Like any major undertaking, TMS came to be through the work of many people, but Eddie Gossage was certainly at the head of the table; many would say — the father of Texas Motor Speedway.
25 years ago, Gossage was working as a public relations guy at the speedway in Charlotte, North Carolina. He was far from the top of the machine there, but he said the track’s owner had clearly noticed him.
“I didn’t know he’d been watching me, so one day I get a call from him and he says, ‘Hey kid, let’s go build a speedway,’” said Gossage. “And I said, ‘Okay, what’s this? Let’s go,’ and he says, ‘Well, let me rephrase that: go build a speedway!’”
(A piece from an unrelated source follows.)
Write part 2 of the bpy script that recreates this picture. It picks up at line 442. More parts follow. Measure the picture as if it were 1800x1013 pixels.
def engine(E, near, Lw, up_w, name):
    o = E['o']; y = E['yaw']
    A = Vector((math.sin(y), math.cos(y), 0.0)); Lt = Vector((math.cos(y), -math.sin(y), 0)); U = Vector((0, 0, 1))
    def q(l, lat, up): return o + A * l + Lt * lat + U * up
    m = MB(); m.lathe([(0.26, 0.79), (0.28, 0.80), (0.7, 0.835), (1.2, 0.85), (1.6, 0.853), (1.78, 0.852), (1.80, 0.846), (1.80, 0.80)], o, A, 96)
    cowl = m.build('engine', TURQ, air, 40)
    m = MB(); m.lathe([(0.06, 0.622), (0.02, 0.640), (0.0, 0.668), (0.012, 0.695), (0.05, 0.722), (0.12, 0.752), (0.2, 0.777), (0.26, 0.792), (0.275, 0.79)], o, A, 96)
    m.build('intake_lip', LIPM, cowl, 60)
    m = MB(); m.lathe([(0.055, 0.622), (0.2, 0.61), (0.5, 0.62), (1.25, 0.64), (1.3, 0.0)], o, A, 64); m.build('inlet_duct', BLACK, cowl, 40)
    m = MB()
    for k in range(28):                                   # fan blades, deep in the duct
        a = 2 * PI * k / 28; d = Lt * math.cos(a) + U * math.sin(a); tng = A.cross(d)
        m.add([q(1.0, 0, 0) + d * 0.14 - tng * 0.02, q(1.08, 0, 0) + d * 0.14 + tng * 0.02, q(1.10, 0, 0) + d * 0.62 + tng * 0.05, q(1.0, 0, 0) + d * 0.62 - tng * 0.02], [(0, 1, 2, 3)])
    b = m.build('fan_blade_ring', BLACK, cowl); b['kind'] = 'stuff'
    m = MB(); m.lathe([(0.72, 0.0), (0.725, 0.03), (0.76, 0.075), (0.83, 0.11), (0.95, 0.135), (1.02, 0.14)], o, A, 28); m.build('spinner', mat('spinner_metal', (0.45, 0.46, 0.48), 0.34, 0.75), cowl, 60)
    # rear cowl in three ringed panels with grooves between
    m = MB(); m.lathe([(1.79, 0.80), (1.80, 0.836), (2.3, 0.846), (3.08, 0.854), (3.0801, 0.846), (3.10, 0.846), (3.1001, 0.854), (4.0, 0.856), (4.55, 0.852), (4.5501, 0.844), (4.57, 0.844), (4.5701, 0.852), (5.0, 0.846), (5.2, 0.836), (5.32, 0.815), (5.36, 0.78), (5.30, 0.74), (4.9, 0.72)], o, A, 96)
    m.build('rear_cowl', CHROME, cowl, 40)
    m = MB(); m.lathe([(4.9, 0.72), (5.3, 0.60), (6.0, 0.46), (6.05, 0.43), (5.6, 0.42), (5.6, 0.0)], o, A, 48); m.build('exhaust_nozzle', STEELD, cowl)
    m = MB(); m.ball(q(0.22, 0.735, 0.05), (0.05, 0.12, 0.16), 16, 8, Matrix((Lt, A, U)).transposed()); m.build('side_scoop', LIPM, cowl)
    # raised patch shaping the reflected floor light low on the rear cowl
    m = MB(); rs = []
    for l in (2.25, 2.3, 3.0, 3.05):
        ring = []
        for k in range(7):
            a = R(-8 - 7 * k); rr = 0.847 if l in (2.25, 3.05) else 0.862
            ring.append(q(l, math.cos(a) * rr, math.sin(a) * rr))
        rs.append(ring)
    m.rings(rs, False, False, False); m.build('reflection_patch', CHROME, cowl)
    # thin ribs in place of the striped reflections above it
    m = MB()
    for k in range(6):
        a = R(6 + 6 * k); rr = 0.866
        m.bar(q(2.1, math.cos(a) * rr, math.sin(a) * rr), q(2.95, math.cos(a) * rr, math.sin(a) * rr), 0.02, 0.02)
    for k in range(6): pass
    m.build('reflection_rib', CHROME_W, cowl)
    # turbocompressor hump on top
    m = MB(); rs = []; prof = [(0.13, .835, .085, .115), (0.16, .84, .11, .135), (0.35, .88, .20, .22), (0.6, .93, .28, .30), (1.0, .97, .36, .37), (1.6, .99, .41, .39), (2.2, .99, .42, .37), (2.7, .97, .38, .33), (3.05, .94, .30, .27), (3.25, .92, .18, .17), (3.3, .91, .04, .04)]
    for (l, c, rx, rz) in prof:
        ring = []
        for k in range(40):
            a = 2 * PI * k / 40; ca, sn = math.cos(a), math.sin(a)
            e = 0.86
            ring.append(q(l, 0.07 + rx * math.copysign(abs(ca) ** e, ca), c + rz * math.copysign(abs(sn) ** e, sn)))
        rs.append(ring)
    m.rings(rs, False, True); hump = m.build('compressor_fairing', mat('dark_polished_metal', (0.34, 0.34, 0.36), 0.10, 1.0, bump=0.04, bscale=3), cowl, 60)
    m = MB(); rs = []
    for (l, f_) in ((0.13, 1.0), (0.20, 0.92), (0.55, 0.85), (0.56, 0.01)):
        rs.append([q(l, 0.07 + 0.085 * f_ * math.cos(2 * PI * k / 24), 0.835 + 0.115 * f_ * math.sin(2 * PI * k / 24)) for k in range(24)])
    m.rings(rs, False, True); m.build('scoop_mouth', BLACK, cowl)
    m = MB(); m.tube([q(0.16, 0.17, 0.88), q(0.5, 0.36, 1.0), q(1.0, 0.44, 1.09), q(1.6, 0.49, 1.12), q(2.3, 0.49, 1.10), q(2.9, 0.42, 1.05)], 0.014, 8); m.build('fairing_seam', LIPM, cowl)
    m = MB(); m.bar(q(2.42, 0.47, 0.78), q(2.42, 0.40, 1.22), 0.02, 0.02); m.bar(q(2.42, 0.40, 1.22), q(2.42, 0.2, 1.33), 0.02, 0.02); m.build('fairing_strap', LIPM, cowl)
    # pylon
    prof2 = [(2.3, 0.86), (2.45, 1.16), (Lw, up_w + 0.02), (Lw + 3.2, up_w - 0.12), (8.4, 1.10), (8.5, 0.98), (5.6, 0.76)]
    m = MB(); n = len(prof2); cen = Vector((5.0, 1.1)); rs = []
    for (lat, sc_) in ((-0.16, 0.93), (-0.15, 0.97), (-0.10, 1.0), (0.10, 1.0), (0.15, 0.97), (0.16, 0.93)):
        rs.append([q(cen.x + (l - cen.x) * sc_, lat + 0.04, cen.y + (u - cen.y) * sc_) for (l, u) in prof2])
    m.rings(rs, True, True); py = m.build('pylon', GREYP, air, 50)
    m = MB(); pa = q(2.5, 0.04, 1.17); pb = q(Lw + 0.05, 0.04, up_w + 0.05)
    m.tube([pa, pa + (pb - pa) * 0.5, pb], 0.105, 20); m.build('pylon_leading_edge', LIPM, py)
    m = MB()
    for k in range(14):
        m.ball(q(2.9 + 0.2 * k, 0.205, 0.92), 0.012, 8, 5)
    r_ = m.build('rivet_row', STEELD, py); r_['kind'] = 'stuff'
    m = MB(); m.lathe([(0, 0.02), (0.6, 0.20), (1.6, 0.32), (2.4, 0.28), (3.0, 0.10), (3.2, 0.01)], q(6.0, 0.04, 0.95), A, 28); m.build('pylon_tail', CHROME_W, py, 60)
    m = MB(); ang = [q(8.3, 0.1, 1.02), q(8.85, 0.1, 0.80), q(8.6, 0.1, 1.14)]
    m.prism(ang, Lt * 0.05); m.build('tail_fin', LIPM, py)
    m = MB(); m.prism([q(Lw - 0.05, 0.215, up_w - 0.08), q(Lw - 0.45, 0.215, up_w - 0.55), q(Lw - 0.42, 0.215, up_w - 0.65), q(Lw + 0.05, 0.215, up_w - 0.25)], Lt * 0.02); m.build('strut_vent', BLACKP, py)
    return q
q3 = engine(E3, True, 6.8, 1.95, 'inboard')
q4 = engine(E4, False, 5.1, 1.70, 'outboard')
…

Just like that. Gossage’s only other marching order was to build it somewhere west of the Mississippi River, like anywhere.
With a lot of space to work with, he started searching for a place to build that new track.
“Looked at some properties, some pieces of land in Las Vegas and in St. Louis, but the first time I flew over this piece of property, I knew this was in,” said Gossage.
‘This,’ was 1,500 acres of land in far south Denton County, but technically part of Fort Worth. The land sat right off of 35W and Highway 114, just a short drive to two airports, and, at the time, very little else built near the giant piece of land. Gossage said it was perfect for what they hoped to make.
So they started building and soon, NASCAR’s Great American Speedway, Texas Motor Speedway, was built.
Gossage still has a shovel from the groundbreaking in his office at the track, along with a plethora of memorabilia from past races, major concerts they’ve held at the track, and a long list of famous faces who have sat in Gossage’s seats and been a part of the history at the track.
“You can’t comprehend the change,” Gossage said of the track.
The change from the days when he first found the land, the change in the sport as NASCAR has grown to one of America’s largest sports, and the change around the now Fort Worth icon. The once empty exit off 35W is now filled with hotels, restaurants, and one of Texas’s few Buc-ee’s filling stations.
The house Gossage built from nothing is now one of Texas’s and NASCAR’s most iconic, but for him it’ll always be home.
“Even Marcus Smith who owns it, he knows, I’ve told him, ‘This is my baby. You may own it, but this is my baby,” said Gossage.